### INFORMATION SHOWN ###

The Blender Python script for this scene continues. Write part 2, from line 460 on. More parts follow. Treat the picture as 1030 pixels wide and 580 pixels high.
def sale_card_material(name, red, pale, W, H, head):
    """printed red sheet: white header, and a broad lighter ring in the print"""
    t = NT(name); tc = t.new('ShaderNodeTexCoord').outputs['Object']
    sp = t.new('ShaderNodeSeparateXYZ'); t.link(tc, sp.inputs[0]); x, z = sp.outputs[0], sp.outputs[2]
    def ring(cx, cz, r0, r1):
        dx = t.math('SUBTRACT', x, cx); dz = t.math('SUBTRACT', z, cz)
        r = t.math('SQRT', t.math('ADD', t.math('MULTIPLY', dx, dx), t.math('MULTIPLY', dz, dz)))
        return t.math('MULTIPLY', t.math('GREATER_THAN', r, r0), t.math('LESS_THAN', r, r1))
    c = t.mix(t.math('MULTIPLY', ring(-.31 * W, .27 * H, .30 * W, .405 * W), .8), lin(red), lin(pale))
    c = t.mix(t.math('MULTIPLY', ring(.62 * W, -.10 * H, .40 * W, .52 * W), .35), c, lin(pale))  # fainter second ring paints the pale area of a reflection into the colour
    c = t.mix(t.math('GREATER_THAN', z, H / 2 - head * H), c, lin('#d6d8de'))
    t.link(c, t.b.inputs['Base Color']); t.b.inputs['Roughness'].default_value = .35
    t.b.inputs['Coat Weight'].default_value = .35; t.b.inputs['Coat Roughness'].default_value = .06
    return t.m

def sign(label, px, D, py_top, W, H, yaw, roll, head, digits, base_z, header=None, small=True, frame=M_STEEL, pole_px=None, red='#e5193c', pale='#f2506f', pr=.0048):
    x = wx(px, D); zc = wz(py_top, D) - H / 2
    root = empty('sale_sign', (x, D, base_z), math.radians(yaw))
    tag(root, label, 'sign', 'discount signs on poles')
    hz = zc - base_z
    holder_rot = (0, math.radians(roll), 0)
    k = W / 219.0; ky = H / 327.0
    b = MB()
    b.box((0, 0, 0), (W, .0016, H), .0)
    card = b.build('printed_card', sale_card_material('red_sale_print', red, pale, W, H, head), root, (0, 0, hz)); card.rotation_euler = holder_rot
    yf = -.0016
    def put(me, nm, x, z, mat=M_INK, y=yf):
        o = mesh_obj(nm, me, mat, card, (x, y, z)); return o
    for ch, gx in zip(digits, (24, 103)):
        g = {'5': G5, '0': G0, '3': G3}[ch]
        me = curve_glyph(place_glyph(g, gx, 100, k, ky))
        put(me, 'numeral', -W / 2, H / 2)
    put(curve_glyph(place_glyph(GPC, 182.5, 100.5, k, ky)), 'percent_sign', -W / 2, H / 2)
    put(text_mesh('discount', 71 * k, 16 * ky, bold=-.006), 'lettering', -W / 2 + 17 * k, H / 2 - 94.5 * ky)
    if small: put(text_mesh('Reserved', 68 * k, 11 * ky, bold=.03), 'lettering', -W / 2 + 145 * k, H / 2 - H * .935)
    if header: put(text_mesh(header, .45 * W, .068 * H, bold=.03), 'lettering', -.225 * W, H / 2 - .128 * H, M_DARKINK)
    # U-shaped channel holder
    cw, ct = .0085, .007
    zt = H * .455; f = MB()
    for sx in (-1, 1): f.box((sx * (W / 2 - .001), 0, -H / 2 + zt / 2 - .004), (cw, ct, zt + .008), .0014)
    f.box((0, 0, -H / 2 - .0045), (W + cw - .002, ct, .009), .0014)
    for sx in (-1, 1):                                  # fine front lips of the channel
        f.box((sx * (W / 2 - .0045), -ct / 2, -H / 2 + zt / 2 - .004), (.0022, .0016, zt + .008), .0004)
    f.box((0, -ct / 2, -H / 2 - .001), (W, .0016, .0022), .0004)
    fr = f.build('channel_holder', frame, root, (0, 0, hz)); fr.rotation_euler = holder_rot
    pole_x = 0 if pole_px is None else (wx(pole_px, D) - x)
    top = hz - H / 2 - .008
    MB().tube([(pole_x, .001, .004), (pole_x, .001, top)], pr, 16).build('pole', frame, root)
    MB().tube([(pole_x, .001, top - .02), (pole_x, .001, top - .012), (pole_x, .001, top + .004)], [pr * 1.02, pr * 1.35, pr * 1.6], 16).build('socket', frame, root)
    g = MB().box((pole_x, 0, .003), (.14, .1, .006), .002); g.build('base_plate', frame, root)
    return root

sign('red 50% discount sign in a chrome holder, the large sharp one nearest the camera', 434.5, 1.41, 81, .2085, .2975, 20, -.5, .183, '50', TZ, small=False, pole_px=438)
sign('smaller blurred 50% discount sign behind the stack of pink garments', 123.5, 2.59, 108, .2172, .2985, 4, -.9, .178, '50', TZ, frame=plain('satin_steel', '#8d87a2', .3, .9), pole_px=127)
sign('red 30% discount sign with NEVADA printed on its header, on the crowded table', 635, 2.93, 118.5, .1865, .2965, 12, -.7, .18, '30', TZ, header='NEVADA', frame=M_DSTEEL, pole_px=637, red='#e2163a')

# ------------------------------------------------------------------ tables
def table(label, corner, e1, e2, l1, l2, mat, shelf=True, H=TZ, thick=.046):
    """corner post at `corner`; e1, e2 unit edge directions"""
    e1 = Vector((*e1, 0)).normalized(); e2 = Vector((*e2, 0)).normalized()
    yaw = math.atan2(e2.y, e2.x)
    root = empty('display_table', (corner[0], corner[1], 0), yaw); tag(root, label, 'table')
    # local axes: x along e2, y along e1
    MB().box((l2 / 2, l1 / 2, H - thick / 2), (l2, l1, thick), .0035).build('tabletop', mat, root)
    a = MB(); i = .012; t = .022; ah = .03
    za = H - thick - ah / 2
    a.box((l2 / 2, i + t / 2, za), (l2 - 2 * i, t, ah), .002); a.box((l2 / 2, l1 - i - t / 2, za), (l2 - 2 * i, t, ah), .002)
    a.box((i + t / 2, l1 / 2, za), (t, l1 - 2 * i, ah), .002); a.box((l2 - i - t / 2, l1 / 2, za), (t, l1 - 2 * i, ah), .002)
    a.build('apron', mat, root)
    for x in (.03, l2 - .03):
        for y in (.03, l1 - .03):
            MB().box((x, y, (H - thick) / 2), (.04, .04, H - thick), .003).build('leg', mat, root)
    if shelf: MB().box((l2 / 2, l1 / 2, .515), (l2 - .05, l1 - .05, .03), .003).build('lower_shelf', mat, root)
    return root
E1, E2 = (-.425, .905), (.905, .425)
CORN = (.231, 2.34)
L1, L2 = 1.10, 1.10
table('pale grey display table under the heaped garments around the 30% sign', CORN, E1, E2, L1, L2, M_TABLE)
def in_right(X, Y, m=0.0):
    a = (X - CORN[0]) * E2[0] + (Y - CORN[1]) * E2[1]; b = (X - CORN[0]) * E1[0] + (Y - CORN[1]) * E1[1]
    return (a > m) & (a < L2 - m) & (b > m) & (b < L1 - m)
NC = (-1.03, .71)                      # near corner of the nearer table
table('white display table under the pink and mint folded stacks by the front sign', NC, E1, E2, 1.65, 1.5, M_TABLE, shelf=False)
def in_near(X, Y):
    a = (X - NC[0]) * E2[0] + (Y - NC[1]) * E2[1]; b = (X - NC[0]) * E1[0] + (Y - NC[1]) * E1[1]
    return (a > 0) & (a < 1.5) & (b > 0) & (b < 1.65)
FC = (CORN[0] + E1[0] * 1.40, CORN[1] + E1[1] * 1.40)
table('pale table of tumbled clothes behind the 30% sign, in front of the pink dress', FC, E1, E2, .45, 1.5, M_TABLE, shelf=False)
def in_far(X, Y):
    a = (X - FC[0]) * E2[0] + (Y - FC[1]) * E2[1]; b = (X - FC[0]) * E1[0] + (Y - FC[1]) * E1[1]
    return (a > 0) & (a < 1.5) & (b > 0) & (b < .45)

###

◆ **WORK TO COMPLETE**
Your task is to print the whole listing again exactly.

◆ **FINISHED EXERCISE**
The Blender Python script for this scene continues. Write part 2, from line 460 on. More parts follow. Treat the picture as 1030 pixels wide and 580 pixels high.
def sale_card_material(name, red, pale, W, H, head):
    """printed red sheet: white header, and a broad lighter ring in the print"""
    t = NT(name); tc = t.new('ShaderNodeTexCoord').outputs['Object']
    sp = t.new('ShaderNodeSeparateXYZ'); t.link(tc, sp.inputs[0]); x, z = sp.outputs[0], sp.outputs[2]
    def ring(cx, cz, r0, r1):
        dx = t.math('SUBTRACT', x, cx); dz = t.math('SUBTRACT', z, cz)
        r = t.math('SQRT', t.math('ADD', t.math('MULTIPLY', dx, dx), t.math('MULTIPLY', dz, dz)))
        return t.math('MULTIPLY', t.math('GREATER_THAN', r, r0), t.math('LESS_THAN', r, r1))
    c = t.mix(t.math('MULTIPLY', ring(-.31 * W, .27 * H, .30 * W, .405 * W), .8), lin(red), lin(pale))
    c = t.mix(t.math('MULTIPLY', ring(.62 * W, -.10 * H, .40 * W, .52 * W), .35), c, lin(pale))  # fainter second ring paints the pale area of a reflection into the colour
    c = t.mix(t.math('GREATER_THAN', z, H / 2 - head * H), c, lin('#d6d8de'))
    t.link(c, t.b.inputs['Base Color']); t.b.inputs['Roughness'].default_value = .35
    t.b.inputs['Coat Weight'].default_value = .35; t.b.inputs['Coat Roughness'].default_value = .06
    return t.m

def sign(label, px, D, py_top, W, H, yaw, roll, head, digits, base_z, header=None, small=True, frame=M_STEEL, pole_px=None, red='#e5193c', pale='#f2506f', pr=.0048):
    x = wx(px, D); zc = wz(py_top, D) - H / 2
    root = empty('sale_sign', (x, D, base_z), math.radians(yaw))
    tag(root, label, 'sign', 'discount signs on poles')
    hz = zc - base_z
    holder_rot = (0, math.radians(roll), 0)
    k = W / 219.0; ky = H / 327.0
    b = MB()
    b.box((0, 0, 0), (W, .0016, H), .0)
    card = b.build('printed_card', sale_card_material('red_sale_print', red, pale, W, H, head), root, (0, 0, hz)); card.rotation_euler = holder_rot
    yf = -.0016
    def put(me, nm, x, z, mat=M_INK, y=yf):
        o = mesh_obj(nm, me, mat, card, (x, y, z)); return o
    for ch, gx in zip(digits, (24, 103)):
        g = {'5': G5, '0': G0, '3': G3}[ch]
        me = curve_glyph(place_glyph(g, gx, 100, k, ky))
        put(me, 'numeral', -W / 2, H / 2)
    put(curve_glyph(place_glyph(GPC, 182.5, 100.5, k, ky)), 'percent_sign', -W / 2, H / 2)
    put(text_mesh('discount', 71 * k, 16 * ky, bold=-.006), 'lettering', -W / 2 + 17 * k, H / 2 - 94.5 * ky)
    if small: put(text_mesh('Reserved', 68 * k, 11 * ky, bold=.03), 'lettering', -W / 2 + 145 * k, H / 2 - H * .935)
    if header: put(text_mesh(header, .45 * W, .068 * H, bold=.03), 'lettering', -.225 * W, H / 2 - .128 * H, M_DARKINK)
    # U-shaped channel holder
    cw, ct = .0085, .007
    zt = H * .455; f = MB()
    for sx in (-1, 1): f.box((sx * (W / 2 - .001), 0, -H / 2 + zt / 2 - .004), (cw, ct, zt + .008), .0014)
    f.box((0, 0, -H / 2 - .0045), (W + cw - .002, ct, .009), .0014)
    for sx in (-1, 1):                                  # fine front lips of the channel
        f.box((sx * (W / 2 - .0045), -ct / 2, -H / 2 + zt / 2 - .004), (.0022, .0016, zt + .008), .0004)
    f.box((0, -ct / 2, -H / 2 - .001), (W, .0016, .0022), .0004)
    fr = f.build('channel_holder', frame, root, (0, 0, hz)); fr.rotation_euler = holder_rot
    pole_x = 0 if pole_px is None else (wx(pole_px, D) - x)
    top = hz - H / 2 - .008
    MB().tube([(pole_x, .001, .004), (pole_x, .001, top)], pr, 16).build('pole', frame, root)
    MB().tube([(pole_x, .001, top - .02), (pole_x, .001, top - .012), (pole_x, .001, top + .004)], [pr * 1.02, pr * 1.35, pr * 1.6], 16).build('socket', frame, root)
    g = MB().box((pole_x, 0, .003), (.14, .1, .006), .002); g.build('base_plate', frame, root)
    return root

sign('red 50% discount sign in a chrome holder, the large sharp one nearest the camera', 434.5, 1.41, 81, .2085, .2975, 20, -.5, .183, '50', TZ, small=False, pole_px=438)
sign('smaller blurred 50% discount sign behind the stack of pink garments', 123.5, 2.59, 108, .2172, .2985, 4, -.9, .178, '50', TZ, frame=plain('satin_steel', '#8d87a2', .3, .9), pole_px=127)
sign('red 30% discount sign with NEVADA printed on its header, on the crowded table', 635, 2.93, 118.5, .1865, .2965, 12, -.7, .18, '30', TZ, header='NEVADA', frame=M_DSTEEL, pole_px=637, red='#e2163a')

# ------------------------------------------------------------------ tables
def table(label, corner, e1, e2, l1, l2, mat, shelf=True, H=TZ, thick=.046):
    """corner post at `corner`; e1, e2 unit edge directions"""
    e1 = Vector((*e1, 0)).normalized(); e2 = Vector((*e2, 0)).normalized()
    yaw = math.atan2(e2.y, e2.x)
    root = empty('display_table', (corner[0], corner[1], 0), yaw); tag(root, label, 'table')
    # local axes: x along e2, y along e1
    MB().box((l2 / 2, l1 / 2, H - thick / 2), (l2, l1, thick), .0035).build('tabletop', mat, root)
    a = MB(); i = .012; t = .022; ah = .03
    za = H - thick - ah / 2
    a.box((l2 / 2, i + t / 2, za), (l2 - 2 * i, t, ah), .002); a.box((l2 / 2, l1 - i - t / 2, za), (l2 - 2 * i, t, ah), .002)
    a.box((i + t / 2, l1 / 2, za), (t, l1 - 2 * i, ah), .002); a.box((l2 - i - t / 2, l1 / 2, za), (t, l1 - 2 * i, ah), .002)
    a.build('apron', mat, root)
    for x in (.03, l2 - .03):
        for y in (.03, l1 - .03):
            MB().box((x, y, (H - thick) / 2), (.04, .04, H - thick), .003).build('leg', mat, root)
    if shelf: MB().box((l2 / 2, l1 / 2, .515), (l2 - .05, l1 - .05, .03), .003).build('lower_shelf', mat, root)
    return root
E1, E2 = (-.425, .905), (.905, .425)
CORN = (.231, 2.34)
L1, L2 = 1.10, 1.10
table('pale grey display table under the heaped garments around the 30% sign', CORN, E1, E2, L1, L2, M_TABLE)
def in_right(X, Y, m=0.0):
    a = (X - CORN[0]) * E2[0] + (Y - CORN[1]) * E2[1]; b = (X - CORN[0]) * E1[0] + (Y - CORN[1]) * E1[1]
    return (a > m) & (a < L2 - m) & (b > m) & (b < L1 - m)
NC = (-1.03, .71)                      # near corner of the nearer table
table('white display table under the pink and mint folded stacks by the front sign', NC, E1, E2, 1.65, 1.5, M_TABLE, shelf=False)
def in_near(X, Y):
    a = (X - NC[0]) * E2[0] + (Y - NC[1]) * E2[1]; b = (X - NC[0]) * E1[0] + (Y - NC[1]) * E1[1]
    return (a > 0) & (a < 1.5) & (b > 0) & (b < 1.65)
FC = (CORN[0] + E1[0] * 1.40, CORN[1] + E1[1] * 1.40)
table('pale table of tumbled clothes behind the 30% sign, in front of the pink dress', FC, E1, E2, .45, 1.5, M_TABLE, shelf=False)
def in_far(X, Y):
    a = (X - FC[0]) * E2[0] + (Y - FC[1]) * E2[1]; b = (X - FC[0]) * E1[0] + (Y - FC[1]) * E1[1]
    return (a > 0) & (a < 1.5) & (b > 0) & (b < .45)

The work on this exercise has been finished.